Morning Bell: The Good, the Bad, and the Ugly of a New School Year
Amy Payne /
As of today, the vast majority of American students have begun a new school year. As lunches are packed and carpool lines grow, Heritage reviews the good, bad, and ugly in education.
The Good
Support for school choice is at an all-time high. In a poll released in August, school choice favorability jumped 10 percentage points since last year, a sign that the proliferation of options such as vouchers, education savings accounts, and online learning is creating a welcome choice for families across the country.
Options like the education savings accounts implemented in Arizona, statewide vouchers in effect in Louisiana, and tuition tax credits benefitting children in Florida provide families with greater control over education—something more and more parents are expressing they want.
Social promotion is becoming less popular. In North Carolina, legislators approved a measure to end social promotion. Rather than automatically passing students on to the next grade, all third-grade students will be required to read at grade level before advancing to the fourth grade. Other states that have implemented this policy suggest that it is helpful in boosting student achievement.

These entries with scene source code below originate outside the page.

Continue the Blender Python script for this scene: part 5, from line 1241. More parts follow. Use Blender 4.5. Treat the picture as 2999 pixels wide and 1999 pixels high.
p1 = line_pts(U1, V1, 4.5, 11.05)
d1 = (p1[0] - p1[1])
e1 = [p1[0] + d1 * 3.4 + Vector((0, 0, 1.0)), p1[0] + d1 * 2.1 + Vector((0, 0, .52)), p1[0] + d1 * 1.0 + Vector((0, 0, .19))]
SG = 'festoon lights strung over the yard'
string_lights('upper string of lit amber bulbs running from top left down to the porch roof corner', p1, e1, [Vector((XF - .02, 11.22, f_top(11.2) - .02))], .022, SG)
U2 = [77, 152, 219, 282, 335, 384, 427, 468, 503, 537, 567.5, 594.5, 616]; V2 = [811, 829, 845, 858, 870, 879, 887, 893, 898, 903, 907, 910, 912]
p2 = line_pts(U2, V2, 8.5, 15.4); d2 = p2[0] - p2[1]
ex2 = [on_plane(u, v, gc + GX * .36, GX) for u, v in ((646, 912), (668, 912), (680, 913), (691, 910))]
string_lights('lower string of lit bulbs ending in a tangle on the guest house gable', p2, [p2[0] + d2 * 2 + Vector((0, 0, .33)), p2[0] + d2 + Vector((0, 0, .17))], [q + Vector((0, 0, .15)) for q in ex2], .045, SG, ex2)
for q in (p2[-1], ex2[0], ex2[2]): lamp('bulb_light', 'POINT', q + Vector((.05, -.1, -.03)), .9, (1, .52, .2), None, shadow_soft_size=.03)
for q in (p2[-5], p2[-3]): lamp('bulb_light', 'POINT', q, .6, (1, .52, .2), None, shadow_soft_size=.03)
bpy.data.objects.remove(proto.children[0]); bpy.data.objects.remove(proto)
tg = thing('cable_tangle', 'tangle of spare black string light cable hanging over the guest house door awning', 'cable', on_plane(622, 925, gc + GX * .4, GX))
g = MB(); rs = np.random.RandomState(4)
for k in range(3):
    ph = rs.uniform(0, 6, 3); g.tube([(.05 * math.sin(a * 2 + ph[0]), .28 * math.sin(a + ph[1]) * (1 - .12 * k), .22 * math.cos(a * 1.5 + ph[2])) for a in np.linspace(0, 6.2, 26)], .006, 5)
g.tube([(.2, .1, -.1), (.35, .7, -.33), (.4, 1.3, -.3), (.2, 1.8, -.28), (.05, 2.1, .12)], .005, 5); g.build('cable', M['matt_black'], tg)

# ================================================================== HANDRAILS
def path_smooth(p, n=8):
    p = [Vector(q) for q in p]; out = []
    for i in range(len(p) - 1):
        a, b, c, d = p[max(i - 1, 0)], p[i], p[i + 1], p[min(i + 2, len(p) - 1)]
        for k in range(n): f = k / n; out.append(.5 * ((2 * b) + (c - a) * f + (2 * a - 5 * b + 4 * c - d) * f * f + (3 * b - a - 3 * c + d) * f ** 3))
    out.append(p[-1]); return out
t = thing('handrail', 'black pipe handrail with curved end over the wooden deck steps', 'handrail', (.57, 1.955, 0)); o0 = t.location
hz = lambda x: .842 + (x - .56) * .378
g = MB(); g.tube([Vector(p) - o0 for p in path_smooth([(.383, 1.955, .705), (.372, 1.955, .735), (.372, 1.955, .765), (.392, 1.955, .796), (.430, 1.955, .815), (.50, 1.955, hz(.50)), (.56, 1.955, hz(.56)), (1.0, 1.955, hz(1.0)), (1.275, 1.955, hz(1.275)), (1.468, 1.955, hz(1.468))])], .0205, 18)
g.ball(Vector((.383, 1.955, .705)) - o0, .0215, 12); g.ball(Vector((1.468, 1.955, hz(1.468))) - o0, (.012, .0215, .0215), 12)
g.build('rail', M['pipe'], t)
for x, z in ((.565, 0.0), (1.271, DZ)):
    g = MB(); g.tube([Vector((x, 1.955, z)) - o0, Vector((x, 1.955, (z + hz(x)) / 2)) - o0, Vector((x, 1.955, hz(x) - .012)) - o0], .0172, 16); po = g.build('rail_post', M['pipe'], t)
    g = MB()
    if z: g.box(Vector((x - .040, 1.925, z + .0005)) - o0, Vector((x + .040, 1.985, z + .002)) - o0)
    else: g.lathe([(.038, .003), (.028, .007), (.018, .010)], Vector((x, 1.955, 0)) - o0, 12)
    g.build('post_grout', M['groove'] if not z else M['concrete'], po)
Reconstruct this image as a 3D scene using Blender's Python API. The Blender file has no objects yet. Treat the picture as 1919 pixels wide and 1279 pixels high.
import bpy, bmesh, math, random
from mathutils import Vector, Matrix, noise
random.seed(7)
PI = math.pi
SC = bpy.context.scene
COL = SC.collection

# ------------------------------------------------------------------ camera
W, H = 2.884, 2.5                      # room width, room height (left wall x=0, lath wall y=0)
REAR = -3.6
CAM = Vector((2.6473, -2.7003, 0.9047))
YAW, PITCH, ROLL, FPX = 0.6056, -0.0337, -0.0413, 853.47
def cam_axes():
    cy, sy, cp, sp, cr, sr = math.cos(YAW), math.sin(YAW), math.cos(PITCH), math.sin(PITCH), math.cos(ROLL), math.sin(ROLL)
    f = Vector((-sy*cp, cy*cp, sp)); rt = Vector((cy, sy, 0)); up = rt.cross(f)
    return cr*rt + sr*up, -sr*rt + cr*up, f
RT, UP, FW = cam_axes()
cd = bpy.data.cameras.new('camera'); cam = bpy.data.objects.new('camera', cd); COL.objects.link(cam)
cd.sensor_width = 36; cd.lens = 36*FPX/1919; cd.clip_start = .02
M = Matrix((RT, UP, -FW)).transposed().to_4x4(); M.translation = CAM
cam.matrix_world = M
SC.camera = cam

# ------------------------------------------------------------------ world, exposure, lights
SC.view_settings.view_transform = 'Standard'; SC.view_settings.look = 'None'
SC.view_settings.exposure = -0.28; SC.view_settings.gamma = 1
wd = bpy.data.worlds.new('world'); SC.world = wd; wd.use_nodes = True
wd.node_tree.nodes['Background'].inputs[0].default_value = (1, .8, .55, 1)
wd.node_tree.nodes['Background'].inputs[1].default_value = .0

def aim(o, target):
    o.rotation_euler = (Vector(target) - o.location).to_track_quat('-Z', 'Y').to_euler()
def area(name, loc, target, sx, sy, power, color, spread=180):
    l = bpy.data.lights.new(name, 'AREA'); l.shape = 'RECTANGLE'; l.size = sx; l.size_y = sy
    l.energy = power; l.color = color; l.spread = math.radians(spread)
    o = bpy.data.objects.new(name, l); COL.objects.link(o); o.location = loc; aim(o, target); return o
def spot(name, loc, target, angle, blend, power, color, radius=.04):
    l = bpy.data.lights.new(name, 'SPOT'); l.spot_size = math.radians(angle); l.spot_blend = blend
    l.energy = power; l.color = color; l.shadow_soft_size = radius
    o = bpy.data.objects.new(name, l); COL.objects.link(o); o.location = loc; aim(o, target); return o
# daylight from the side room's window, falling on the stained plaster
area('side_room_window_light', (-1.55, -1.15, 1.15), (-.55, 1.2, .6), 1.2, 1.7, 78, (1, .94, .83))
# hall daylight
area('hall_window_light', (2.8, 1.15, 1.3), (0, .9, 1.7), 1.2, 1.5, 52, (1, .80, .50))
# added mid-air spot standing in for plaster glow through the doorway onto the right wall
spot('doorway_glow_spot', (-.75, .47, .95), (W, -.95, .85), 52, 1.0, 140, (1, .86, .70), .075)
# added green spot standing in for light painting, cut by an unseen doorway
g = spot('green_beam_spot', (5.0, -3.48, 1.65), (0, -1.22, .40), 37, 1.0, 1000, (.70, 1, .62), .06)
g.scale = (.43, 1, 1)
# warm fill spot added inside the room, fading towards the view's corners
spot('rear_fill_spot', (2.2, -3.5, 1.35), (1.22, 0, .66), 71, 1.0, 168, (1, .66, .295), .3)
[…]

Online, customized learning is on the rise. Individualized online learning options allow more emphasis on areas where students are struggling, without holding back their peers who may be ready for the next level.
Teachers union membership is declining. The National Education Association is projecting a loss of 308,000 members since 2010. One of the union’s top officials, treasurer Becky Pringle, blames “stupid” education reform: “We’re living with a recession that just won’t end, political attacks that have turned brutal, and societal changes that are impacting us—from stupid education ‘reform’ to an explosion of technology—all coming together to impact us in ways that we had never anticipated.”
The Bad
The Administration is singling out minority students for government “help” instead of raising them up through increased options. Over the summer, President Obama signed an executive order to form the new White House Initiative on Educational Excellence for African Americans. According to the White House, the new initiative, which will work across federal agencies, “aims to ensure that all African American students receive an education that fully prepares them for high school graduation, college completion, and productive careers.”
Parents and taxpayers would be correct to be skeptical of a new Washington initiative to improve student outcomes. A new evaluation by Matthew Chingos of the Brookings Institution and Paul Peterson of Harvard shows a far more promising route to improving academic opportunity for the students the President’s initiative aims to help: school vouchers. The study of low-income students in New York City found a 24 percent increase in college enrollment among African-American students who were awarded and used vouchers to attend private schools.
This success has already proven the vital role of the D.C. Opportunity Scholarship Program. Students who have used vouchers to attend private schools in the nation’s capital have a 91 percent graduation rate, while graduation rates in D.C. public schools hover around 60 percent.
The Ugly
Average per-pupil spending in public schools is reaching historic highs. Nationally, average per-pupil spending exceeds $11,400 this year, meaning a child entering kindergarten today can expect to have no less than $148,000 spent on his or her education by the time the child graduates high school. In all, more than $570 billion will be spent on public K-12 education this year.
Continual increases in the money spent per child and in overall spending haven’t led to increases in academic achievement. Heritage’s Lindsey Burke notes:
We continue to fund institutions—sending that money to schools—instead of actually funding children. Imagine if a child could put those dollars in a funding “backpack” and take that $11,400 to any school—public, private, or virtual. As in every other sector of American life, we would likely see outcomes improve as a result of competitive pressure placed on the government school system.
Despite the successes of more individualized learning and school choice, the Obama Administration wants to further centralize education in Washington through national standards and tests. It has been trying to entice states with waivers from the onerous No Child Left Behind law, which it gives to states that agree to adopt the Administration’s standards instead.
Implementing Washington-controlled education standards means that states, local school boards, and ultimately parents will have less say in their children’s education. This year’s homework assignment for conservatives: continue the fight for increased parental control, individualized options for students, and decreased government interference in education.
Quick Hits:
- In the month of August, more than 103,000 refugees fled Syria—”almost doubling the total number of refugees from the previous 17 months combined,” CNN reports.
- Gas prices hit a record high for Labor Day yesterday.
- Vice President Joe Biden says Americans are “better off” than they were four years ago, and “if it weren’t so hot” at his campaign stop, he would have gone into detail.
- First Lady Michelle Obama will speak tonight at the Democratic National Convention in Charlotte, N.C.
- Where is the Obama Administration’s Spring 2012 regulatory agenda? By law, it’s supposed to be published by now—but the Administration is keeping mum on its plans for new regulations going into the election.